OBJECTIVE » Lines holding the string "this" are the ones to copy; find them all in the data.

RECORD SET »
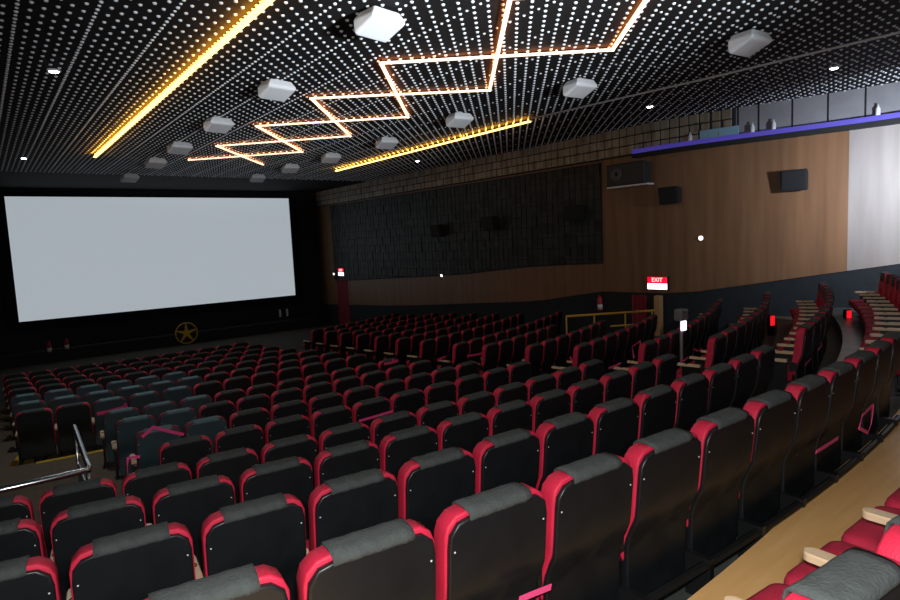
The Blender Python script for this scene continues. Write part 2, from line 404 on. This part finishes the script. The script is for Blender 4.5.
# local frame on the wall: +x runs along the wall towards the camera, -y points into the room ... built with explicit boxes
def wall_speaker(y, z, w, h, d, label, tilt=True, t=.03, cone=False):
    th = on_wall('wall_speaker', y, z, label, 'speaker', t, 'loudspeakers on the right wall')
    b = MB(); k = .08 if tilt else 0
    b.loft([[(-w/2,-.03,-h/2+.03),(w/2,-.03,-h/2+.03),(w/2,-.03,h/2-.03),(-w/2,-.03,h/2-.03)],
            [(-w/2,-d+k,-h/2),(w/2,-d+k,-h/2),(w/2,-d,h/2),(-w/2,-d,h/2)]])
    bevel(b.build('case', M['speaker_grey'] if cone else M['speaker'], th), .015)
    b = MB(); b.loft([[(-w/2+.03,-d+k-.004,-h/2+.03),(w/2-.03,-d+k-.004,-h/2+.03),(w/2-.03,-d-.004,h/2-.03),(-w/2+.03,-d-.004,h/2-.03)],
                      [(-w/2+.04,-d+k-.018,-h/2+.04),(w/2-.04,-d+k-.018,-h/2+.04),(w/2-.04,-d-.018,h/2-.04),(-w/2+.04,-d-.018,h/2-.04)]])
    b.build('grille', M['speaker'] if not cone else M['speaker_grey'], th)
    b = MB(); b.box(-.06,.06,-.06,0,-.06,.06); b.build('bracket', M['frame'], th)
    if cone:
        b = MB(); b.lathe((-w*.22,-d-.022,.02), [(.20,0),(.20,-.02),(.14,-.02),(.05,.0)], axis='y', seg=24); b.build('cone', M['cone'], th, True)
        b = MB(); b.box(-w/2-.02, w/2+.05, -d*.9, 0, -h/2-.05, -h/2-.005); b.build('shelf', M['pipe'], th)
    return th
wall_speaker(10.42, 1.65, 1.28, .62, .35, 'large dark grey loudspeaker with round cone high on the wood wall', False, .03, True)
wall_speaker(9.2, .94, .55, .46, .30, 'small black loudspeaker on wood wall below the large grey one')
wall_speaker(6.35, 1.05, .56, .50, .30, 'small black loudspeaker on wood wall near the bright right end')
for y, z, l in ((12.4,.68,'nearest'),(16.3,.56,'middle'),(19.5,.42,'farthest')):
    wall_speaker(y, z, .62, .5, .34, 'black loudspeaker on the dark tiled panel, the '+l+' of three', True, .10)
for y, z, t_, l in ((8.45,-.24,.03,'on the wood wall above the exit sign'),(19.6,-1.40,.03,'below the dark tiled panel'),(29.1,-1.48,.03,'in the far right corner beside the far exit sign')):
    th = on_wall('wall_lamp', y, z, 'tiny round white lamp '+l, 'wall lamp', t_)
    b = MB(); b.lathe((0,0,0), [(.07,0),(.075,-.02),(.07,-.04)], axis='y', seg=14); b.build('base', M['white'], th, True)
    b = MB(); b.lathe((0,-.038,0), [(.06,0),(.05,-.03),(.02,-.045)], axis='y', seg=14); b.build('globe', M['wall_lamp'], th, True)

def text_mesh(s, size, m, name, parent, loc, ext=.004):
    cu = bpy.data.curves.new(name, 'FONT'); cu.body = s; cu.size = size; cu.extrude = ext; cu.align_x = 'CENTER'; cu.align_y = 'CENTER'
    to = bpy.data.objects.new('temporary', cu); COL.objects.link(to)
    dg = bpy.context.evaluated_depsgraph_get()
    me = bpy.data.meshes.new_from_object(to.evaluated_get(dg)); bpy.data.objects.remove(to)
    me.materials.clear(); me.materials.append(m)
    o = bpy.data.objects.new(name, me); COL.objects.link(o); o.parent = parent
    o.location = loc; o.rotation_euler = (math.pi/2, 0, 0)
    return o
def exit_sign(y, z, w, h, label):
    th = on_wall('exit_sign', y, z, label, 'sign', .03, 'lit exit signs')
    b = MB(); b.box(-w/2, w/2, -.09, 0, -h, h); b.build('case', M['frame'], th)
    b = MB(); b.box(-w/2+.01, w/2-.01, -.10, -.088, .0, h-.01); b.build('red_face', M['sign_red'], th)
    b = MB(); b.box(-w/2+.01, w/2-.01, -.10, -.088, -h+.01, -.012); b.build('white_face', M['sign_white'], th)
    text_mesh('EXIT', h*.88, M['sign_text'], 'letters', th, (0, -.104, h*.47))
exit_sign(9.62, -1.45, .62, .185, 'lit red and white EXIT sign above the doorway in the right wall')
exit_sign(28.2, -1.36, .6, .20, 'small lit red and white exit sign at the far right corner')

# doorway, curtain, post
b = MB(); b.box(15-.035, 15-.0, 9.75, 11.5, 0, CZ-1.78); struct(b.build('dark_opening', M['black']))  # black sheet stands in for the unlit depth of the open doorway
b = MB(); b.box(15-.04, 15, 27.7, 28.9, 0, CZ-1.75); struct(b.build('door_2', M['curtain']))
b = MB(); n = 9
loops = []
for z in (tread(6)+.0, CZ-1.82):
    loops.append([(14.9-.03*math.sin(i*2.2), 9.98+.46*i/n, z) for i in range(n+1)]+[(14.95, 10.44, z), (14.95, 9.98, z)])
b.loft(loops); tag(b.build('door_curtain', M['curtain']), 'narrow dark red curtain hanging in the doorway under the exit sign', 'curtain')
b = MB(); b.box(14.78, 14.96, 9.48, 9.66, tread(6), CZ-1.80); tag(bevel(b.build('wooden_post', M['post_wood']), .01), 'pale wooden post under the lit exit sign', 'post')

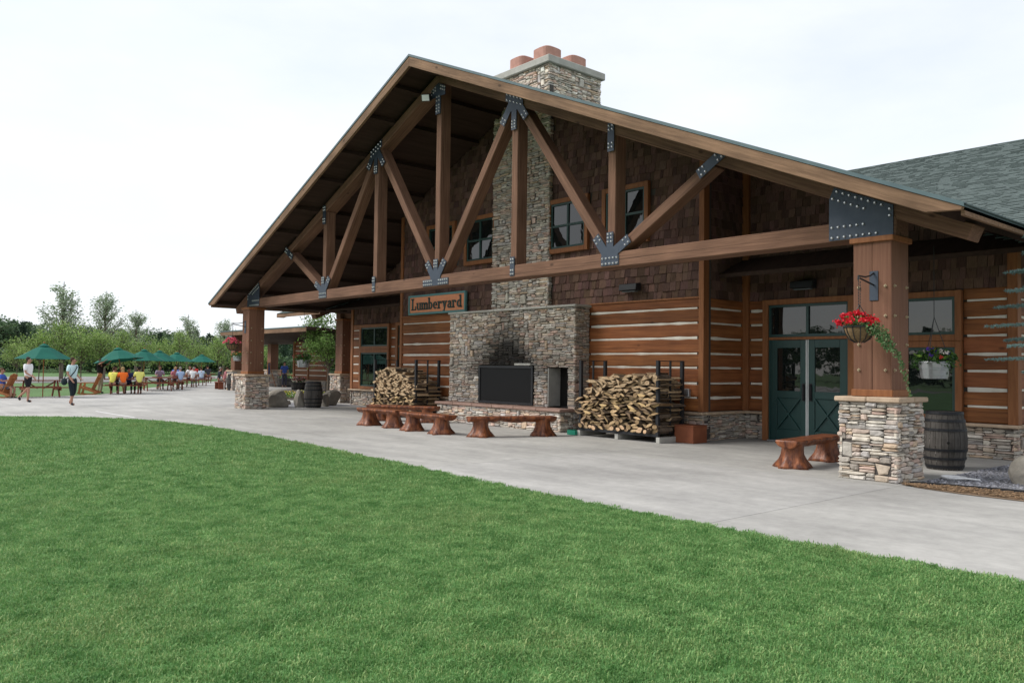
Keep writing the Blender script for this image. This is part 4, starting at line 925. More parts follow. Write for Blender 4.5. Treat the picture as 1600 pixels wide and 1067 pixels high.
def rack(x0, x1, y0, y1, label, loglabel, group, limit, seed, prof, mirror=False):
    rk = empty('firewood_rack', ((x0 + x1) / 2, y0, 0), 0, label, 'rack', 'black steel firewood racks')
    cx = (x0 + x1) / 2; a, b_ = x0 - cx, x1 - cx; D = y1 - y0
    for yy in (.02, D - .02): MB().box(a, b_, yy - .03, yy + .03, .13, .19).build('rail', 'black_steel', rk)
    for xx in (a, 0, b_): 
        MB().box(xx - .05, xx + .05, -.02, D + .02, 0, .125).build('block', 'cement', rk, bevel=.006)
    for xx in (a + .03, b_ - .03):
        for yy, t in ((.02, .035), (D / 2, .018), (D - .02, .035)): MB().box(xx - t, xx + t, yy - t, yy + t, .19, 1.78).build('upright', 'black_steel', rk)
        MB().box(xx - .008, xx + .008, .055, D - .055, 1.76, 1.775).build('tie_bar', 'black_steel', rk); MB().box(xx - .012, xx + .012, .055, D - .055, .75, .775).build('tie_bar', 'black_steel', rk)
    rnd = random.Random(seed); cnt = 0; rest = MB()
    for layer in range(2):
        z = .235; row = 0
        while z < 1.5:
            x = x0 + .05 + rnd.uniform(0, .08); hh = rnd.uniform(.055, .07)
            while x < x1 - .05 + (.04 if not layer else 0):
                t = (x - x0) / (x1 - x0); top = float(np.interp(t, [q[0] for q in prof], [q[1] for q in prof])); stp = rnd.uniform(.13, .2)
                if z < top:
                    k = rnd.choice((0, 1, 2, 4, 5, 6, 8, 9, 10, 12, 13, 14, 16, 17, 18, 20, 21, 22, 7)) if z > .3 else rnd.choice((3, 7, 11, 3, 0))
                    lx, lz = x + rnd.uniform(-.02, .02), z + rnd.uniform(-.018, .018); ly = y0 - .02 + rnd.uniform(-.1, .09) + layer * .46
                    M = Matrix.Translation((lx, ly, lz)) @ Matrix.Rotation(rnd.uniform(-.16, .16), 4, 'Z') @ Matrix.Rotation(rnd.gauss(0, .3) + (PI if rnd.random() < .3 else 0), 4, 'Y') @ Matrix.Diagonal((rnd.uniform(.85, 1.25), rnd.uniform(.9, 1.12), rnd.uniform(.65, .95), 1))
                    if layer == 0 and cnt < limit:
                        o = bpy.data.objects.new('firewood_log', WOOD[k]); COL.objects.link(o); o.matrix_world = M; tag(o, loglabel, 'firewood log', group); cnt += 1
                    else:
                        me = WOOD[k]; o0 = len(rest.v)
                        rest.v.extend([tuple(M @ v.co) for v in me.vertices])
                        for p in me.polygons: rest.f.append(tuple(i + o0 for i in p.vertices)); rest.m.append(p.material_index); rest.c.append((1, 1, 1))
                x += stp
            z += hh; row += 1
    o = rest.build('firewood', ['wood_cut', 'bark']); tag(o, 'rear rows of split firewood in the rack ' + ('by the door corner' if x0 > 0 else 'by the tall window'), 'firewood', None, 'stuff')
rack(3.4, 5.76, 1.78, 2.66, 'black steel firewood rack between fireplace and green doors', 'split firewood log stacked in the rack nearer the green doors', 'firewood logs by the green doors', 185, 71, [(0, .8), (.06, 1.0), (.18, 1.3), (.5, 1.46), (.8, 1.47), (1, 1.44)])
rack(-5.76, -3.4, 1.78, 2.66, 'black steel firewood rack on the far side of the fireplace', 'split firewood log stacked in the rack beyond the fireplace', 'firewood logs beyond the fireplace', 115, 72, [(0, 1.1), (.1, 1.38), (.35, 1.52), (.6, 1.45), (.85, 1.2), (1, 1.0)])
b = MB(); b.box(3.1, 3.36, 1.68, 1.98, .01, .05); b.box(3.1, 3.36, 1.68, 1.7, .05, .12); b.box(3.1, 3.12, 1.7, 1.98, .05, .12); b.box(3.34, 3.36, 1.7, 1.98, .05, .12)
tag(b.build('tray', 'plastic_green'), 'small green plastic tray beside the firewood and hearth corner', 'tray')
t = empty('litter_box', (5.92, 2.7, 0), 0, 'rust red square wooden box standing at the log wall corner', 'box')
MB().box(-.25, .25, -.0, .5, .0, .36).build('body', 'rust_box', t, bevel=.008); MB().box(-.258, .258, -.008, .508, .362, .385).build('lid', 'rust_box', t, bevel=.006); t.location.y = 2.32; t.location.x = 6.02
o = MB().box(5.62, 5.74, BY - .09, BY - .005, .98, 1.16).build('outlet_box', 'tin', bl, bevel=.008)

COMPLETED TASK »
The Blender Python script for this scene continues. Write part 2, from line 404 on. This part finishes the script. The script is for Blender 4.5.
Keep writing the Blender script for this image. This is part 4, starting at line 925. More parts follow. Write for Blender 4.5. Treat the picture as 1600 pixels wide and 1067 pixels high.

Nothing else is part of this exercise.